Ed è qua il principio contro il quale mi trovo spesso a lottare quando chiedo di portare il gioco nelle organizzazioni. Nella testa di chi deve approvare la formazione, gioco è contrario al concetto stesso di lavoro: “Noi abbiamo bisogno di una formazione seria” mi sento rispondere. Nonostante gli esempi di serietà nel giocare da cui possiamo attingere (e l’abbiamo appena fatto!), ancora pensiamo che il contrario di gioco sia “ciò che è serio”? Il contrario di gioco è “ciò che è reale”; e credo, che in un luogo di lavoro, sia importante imparare qualcosa e, soprattutto, verificare l’apprendimento sperimentandolo in un ambito non reale.

Per fare un esempio concreto al volo: per imparare a riorganizzare una catena di montaggio, faccio ritagliare con forbici a punta arrotondata delle piccole tortine, da colorare, infornare e infine servire a dei fantomatici clienti, finchè non si raggiunge un punteggio ottimo. Comodissimo sperimentare varie soluzioni a livello di personale e attrezzature diverse, senza il pericolo che il bilancio trimestrale sia un disastro!

Il bambino che gioca è, forse, il miglior esempio di concentrazione felice che abbiamo. E se oggi la parola “serietà” è spesso associata alla fatica, alla rigidità, al dovere, basterebbe guardare un bambino che gioca per rimetterla a fuoco. Nel gioco si prova, si fallisce, si ricomincia. Nessuno gioca per dovere. Eppure, nel gioco, ci si impegna con più costanza che nei compiti, che nel lavoro. Perché giocando vogliamo riuscire. Vogliamo che la torre non crolli, che il castello venga bene, che la principessa (o il principe) si salvi. C’è un desiderio, una motivazione profonda, che nasce non da un obbligo ma da un’intuizione interiore: questo conta per me.

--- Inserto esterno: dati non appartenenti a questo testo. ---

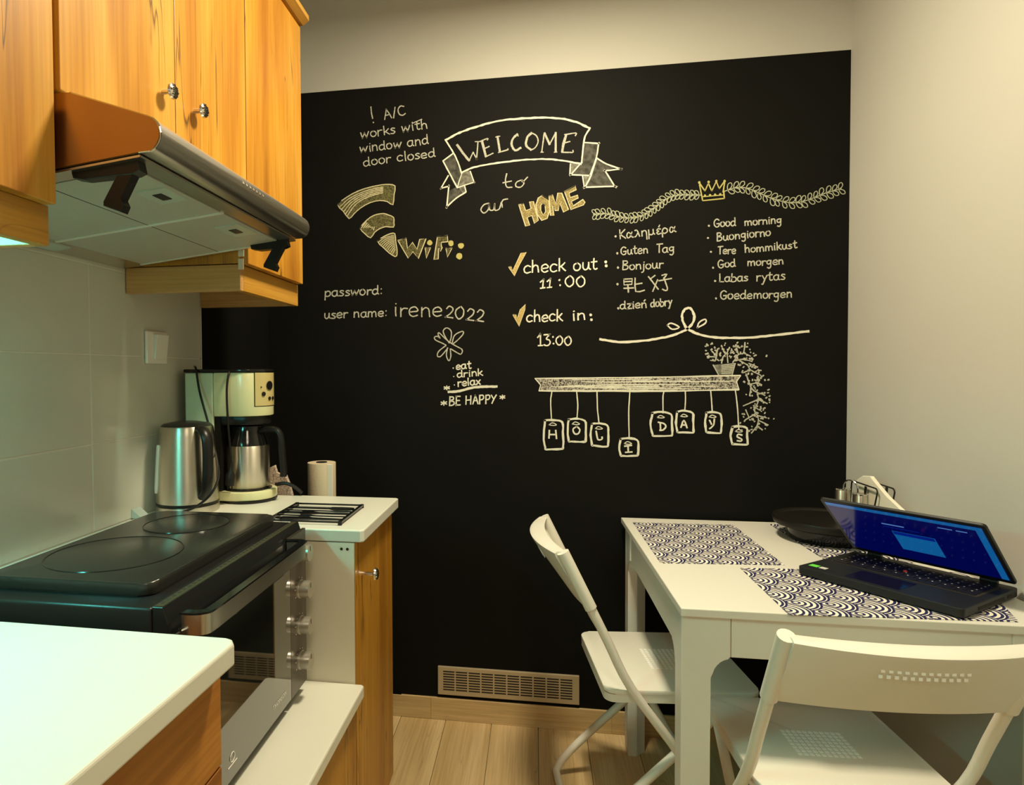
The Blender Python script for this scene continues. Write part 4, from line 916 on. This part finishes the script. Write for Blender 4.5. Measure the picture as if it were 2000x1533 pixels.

Ed è qui che il bambino ci insegna qualcosa che gli adulti spesso dimenticano: la serietà del gioco non è nel risultato, ma nel processo. Non importa se la torta di fango è venuta storta, se il disegno è incompleto, se l’incantesimo del mago non ha funzionato: l’importante è aver giocato. Il gioco, a differenza del lavoro, può finire nel nulla. Ma quel nulla è stato tutto, per qualche minuto.

Mi viene da pensare che essere seri, forse, vuol dire proprio questo: fare qualcosa con tutto il proprio essere, perché lo si sente importante. Anche, e soprattutto, se non serve a nulla!

Spuntino consigliato: qualche biscottino, quelli famosi che si mettono nel biberon, che sono assolutamente per i piccoli, che “nessun grande” si sognerebbe di mangiare, ma che… alla fine, uno tira l’altro!